Begin DATASET CONTENT

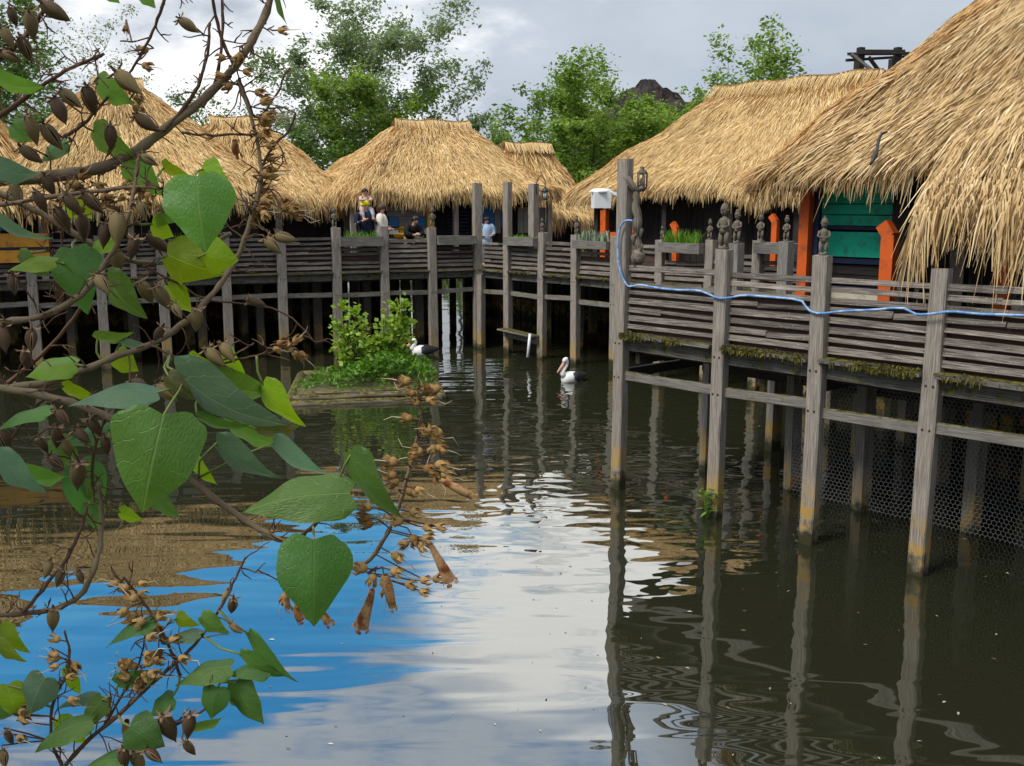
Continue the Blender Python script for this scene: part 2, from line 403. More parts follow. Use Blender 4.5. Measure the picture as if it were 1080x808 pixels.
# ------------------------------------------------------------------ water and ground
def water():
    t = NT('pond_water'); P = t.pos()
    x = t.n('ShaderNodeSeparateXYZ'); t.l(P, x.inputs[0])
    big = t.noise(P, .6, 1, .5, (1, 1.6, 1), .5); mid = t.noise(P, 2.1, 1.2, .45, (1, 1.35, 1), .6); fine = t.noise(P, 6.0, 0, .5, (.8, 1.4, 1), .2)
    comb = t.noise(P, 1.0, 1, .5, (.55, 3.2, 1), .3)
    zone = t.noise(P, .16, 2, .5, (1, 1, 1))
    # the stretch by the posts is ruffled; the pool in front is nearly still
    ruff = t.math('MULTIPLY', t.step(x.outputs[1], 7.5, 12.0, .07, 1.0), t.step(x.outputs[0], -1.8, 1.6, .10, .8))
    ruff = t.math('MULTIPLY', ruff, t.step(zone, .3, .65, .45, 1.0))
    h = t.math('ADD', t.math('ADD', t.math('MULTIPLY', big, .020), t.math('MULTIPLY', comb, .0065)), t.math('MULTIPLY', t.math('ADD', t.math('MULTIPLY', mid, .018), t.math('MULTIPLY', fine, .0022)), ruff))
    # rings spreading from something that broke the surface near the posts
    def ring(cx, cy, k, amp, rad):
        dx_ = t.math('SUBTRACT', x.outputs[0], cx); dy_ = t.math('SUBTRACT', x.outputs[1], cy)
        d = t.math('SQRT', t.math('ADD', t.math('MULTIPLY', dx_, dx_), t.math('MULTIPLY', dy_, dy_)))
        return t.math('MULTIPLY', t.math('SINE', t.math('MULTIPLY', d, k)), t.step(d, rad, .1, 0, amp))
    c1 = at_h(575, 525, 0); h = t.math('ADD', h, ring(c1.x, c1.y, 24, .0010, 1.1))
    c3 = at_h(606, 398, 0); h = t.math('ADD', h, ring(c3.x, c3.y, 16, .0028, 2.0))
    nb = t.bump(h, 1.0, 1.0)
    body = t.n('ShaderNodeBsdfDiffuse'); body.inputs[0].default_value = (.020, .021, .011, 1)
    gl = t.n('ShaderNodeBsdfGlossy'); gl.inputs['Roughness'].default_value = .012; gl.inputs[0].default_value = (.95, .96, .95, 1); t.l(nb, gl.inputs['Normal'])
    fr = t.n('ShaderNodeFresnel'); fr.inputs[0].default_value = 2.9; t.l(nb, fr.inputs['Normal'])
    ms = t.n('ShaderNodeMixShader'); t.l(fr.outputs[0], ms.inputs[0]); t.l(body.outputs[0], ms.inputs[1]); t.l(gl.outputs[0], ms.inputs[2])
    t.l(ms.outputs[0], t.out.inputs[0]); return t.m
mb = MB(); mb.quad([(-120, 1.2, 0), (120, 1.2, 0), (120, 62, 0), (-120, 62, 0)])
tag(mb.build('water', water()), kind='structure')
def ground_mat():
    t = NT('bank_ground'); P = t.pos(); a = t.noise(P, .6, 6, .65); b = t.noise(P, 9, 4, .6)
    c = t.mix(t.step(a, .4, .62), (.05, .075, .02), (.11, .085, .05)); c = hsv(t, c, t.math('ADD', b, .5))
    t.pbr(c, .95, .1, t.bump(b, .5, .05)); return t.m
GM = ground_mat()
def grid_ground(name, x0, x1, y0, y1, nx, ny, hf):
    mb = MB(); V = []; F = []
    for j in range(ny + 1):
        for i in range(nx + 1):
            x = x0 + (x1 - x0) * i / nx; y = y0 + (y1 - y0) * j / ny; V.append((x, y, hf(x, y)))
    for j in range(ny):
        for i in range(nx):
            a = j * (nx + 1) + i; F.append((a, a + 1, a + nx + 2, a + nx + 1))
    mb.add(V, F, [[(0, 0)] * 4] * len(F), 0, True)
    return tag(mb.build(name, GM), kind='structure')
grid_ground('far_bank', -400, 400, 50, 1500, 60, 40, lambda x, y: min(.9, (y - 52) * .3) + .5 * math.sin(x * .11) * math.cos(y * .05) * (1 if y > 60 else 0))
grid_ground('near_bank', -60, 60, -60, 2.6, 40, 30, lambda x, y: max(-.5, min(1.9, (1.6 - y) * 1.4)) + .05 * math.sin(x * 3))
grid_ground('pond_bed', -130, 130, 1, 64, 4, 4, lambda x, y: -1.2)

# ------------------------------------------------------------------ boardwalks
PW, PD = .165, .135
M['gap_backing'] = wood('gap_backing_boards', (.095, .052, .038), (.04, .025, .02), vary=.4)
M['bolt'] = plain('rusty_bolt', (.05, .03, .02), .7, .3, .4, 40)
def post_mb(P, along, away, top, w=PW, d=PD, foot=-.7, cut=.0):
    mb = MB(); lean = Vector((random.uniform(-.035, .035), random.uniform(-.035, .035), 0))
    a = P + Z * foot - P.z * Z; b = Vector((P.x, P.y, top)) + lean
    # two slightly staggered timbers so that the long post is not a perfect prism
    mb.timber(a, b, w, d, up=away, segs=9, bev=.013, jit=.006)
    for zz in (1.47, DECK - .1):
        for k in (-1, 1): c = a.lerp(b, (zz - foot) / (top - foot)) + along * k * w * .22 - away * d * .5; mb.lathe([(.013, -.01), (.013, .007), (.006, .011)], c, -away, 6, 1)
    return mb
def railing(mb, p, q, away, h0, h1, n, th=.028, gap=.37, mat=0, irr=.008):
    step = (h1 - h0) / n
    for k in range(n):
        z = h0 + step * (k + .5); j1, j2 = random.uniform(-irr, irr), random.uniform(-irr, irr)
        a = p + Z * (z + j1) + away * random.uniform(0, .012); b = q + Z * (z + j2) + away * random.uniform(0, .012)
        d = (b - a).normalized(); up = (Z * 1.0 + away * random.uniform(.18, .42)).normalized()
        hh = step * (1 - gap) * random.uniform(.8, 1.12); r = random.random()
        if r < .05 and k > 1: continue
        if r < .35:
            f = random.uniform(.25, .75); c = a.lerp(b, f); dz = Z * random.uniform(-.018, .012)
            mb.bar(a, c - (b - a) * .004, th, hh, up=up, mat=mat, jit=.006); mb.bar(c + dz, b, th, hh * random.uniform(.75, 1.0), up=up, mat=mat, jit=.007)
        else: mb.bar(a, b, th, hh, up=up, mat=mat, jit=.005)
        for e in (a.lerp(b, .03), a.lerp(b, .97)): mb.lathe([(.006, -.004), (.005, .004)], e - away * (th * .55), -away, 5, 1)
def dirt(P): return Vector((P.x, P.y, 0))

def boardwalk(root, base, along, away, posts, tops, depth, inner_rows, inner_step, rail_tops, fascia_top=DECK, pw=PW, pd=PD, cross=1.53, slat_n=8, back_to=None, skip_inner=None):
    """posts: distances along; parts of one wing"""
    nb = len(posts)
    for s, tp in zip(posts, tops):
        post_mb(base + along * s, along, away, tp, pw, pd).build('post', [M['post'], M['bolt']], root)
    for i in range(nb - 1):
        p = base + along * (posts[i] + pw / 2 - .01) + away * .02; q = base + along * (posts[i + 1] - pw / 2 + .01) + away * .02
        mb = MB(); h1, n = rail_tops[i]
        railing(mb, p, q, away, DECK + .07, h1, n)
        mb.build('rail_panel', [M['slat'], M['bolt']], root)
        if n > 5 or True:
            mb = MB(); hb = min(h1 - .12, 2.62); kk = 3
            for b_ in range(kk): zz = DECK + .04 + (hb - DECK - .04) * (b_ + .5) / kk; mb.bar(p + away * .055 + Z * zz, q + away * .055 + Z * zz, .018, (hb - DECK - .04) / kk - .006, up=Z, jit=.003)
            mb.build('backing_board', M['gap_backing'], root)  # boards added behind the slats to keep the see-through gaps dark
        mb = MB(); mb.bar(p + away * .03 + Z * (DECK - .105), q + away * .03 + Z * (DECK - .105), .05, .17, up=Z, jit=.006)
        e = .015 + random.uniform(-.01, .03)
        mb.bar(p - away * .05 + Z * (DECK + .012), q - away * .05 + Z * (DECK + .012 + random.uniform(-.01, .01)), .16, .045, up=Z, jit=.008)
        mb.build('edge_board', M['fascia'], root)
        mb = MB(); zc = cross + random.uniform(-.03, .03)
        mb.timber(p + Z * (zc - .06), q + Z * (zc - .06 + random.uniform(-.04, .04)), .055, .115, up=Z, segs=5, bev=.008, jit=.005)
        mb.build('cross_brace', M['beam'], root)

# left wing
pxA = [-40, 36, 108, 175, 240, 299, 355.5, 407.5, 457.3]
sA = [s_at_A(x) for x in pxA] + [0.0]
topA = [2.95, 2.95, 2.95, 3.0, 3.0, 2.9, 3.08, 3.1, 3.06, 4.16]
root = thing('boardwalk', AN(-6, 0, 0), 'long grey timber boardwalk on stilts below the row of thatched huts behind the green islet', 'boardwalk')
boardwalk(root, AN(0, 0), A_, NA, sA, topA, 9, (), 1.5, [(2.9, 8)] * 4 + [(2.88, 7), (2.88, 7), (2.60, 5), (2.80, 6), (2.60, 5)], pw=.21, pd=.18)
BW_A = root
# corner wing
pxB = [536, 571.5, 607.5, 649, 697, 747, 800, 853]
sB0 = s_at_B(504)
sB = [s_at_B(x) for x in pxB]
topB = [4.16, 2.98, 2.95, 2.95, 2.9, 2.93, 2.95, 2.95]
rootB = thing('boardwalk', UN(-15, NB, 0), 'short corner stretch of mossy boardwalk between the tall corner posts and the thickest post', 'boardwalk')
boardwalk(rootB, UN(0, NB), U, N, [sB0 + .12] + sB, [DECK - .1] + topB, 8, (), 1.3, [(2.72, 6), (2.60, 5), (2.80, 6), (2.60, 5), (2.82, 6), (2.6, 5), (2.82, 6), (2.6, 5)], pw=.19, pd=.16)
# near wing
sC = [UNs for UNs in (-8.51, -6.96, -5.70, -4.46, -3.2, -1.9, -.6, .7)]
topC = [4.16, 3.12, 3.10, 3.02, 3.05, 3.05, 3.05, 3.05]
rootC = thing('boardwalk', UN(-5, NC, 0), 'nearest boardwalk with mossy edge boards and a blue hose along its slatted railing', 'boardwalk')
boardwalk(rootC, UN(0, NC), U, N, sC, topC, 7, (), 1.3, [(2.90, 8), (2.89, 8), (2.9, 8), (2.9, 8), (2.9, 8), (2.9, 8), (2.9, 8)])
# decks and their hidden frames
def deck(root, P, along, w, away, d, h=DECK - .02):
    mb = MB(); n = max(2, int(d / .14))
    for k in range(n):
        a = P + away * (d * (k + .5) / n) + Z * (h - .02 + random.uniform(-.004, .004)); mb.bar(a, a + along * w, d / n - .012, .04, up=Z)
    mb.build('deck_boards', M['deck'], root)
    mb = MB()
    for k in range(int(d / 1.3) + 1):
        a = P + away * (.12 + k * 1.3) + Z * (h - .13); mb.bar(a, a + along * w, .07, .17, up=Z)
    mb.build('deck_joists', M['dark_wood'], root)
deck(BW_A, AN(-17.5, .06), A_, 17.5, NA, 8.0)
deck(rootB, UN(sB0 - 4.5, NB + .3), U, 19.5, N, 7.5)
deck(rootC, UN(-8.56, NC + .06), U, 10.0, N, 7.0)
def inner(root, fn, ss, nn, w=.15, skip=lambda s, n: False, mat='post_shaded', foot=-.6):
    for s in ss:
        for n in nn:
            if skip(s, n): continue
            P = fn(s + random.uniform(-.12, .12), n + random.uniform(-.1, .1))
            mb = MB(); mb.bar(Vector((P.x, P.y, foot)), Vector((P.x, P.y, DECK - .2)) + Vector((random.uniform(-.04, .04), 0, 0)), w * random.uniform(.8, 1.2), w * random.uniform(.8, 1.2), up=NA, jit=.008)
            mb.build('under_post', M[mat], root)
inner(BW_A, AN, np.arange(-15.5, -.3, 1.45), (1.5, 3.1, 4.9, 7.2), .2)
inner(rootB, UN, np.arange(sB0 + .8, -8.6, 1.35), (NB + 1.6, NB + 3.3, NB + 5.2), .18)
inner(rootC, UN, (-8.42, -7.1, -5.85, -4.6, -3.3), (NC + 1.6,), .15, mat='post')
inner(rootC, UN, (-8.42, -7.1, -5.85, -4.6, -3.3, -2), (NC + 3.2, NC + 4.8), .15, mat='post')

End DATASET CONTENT

State the count of lines that contain the string "from". Nothing else is needed.

EXPECTED ANSWER: 2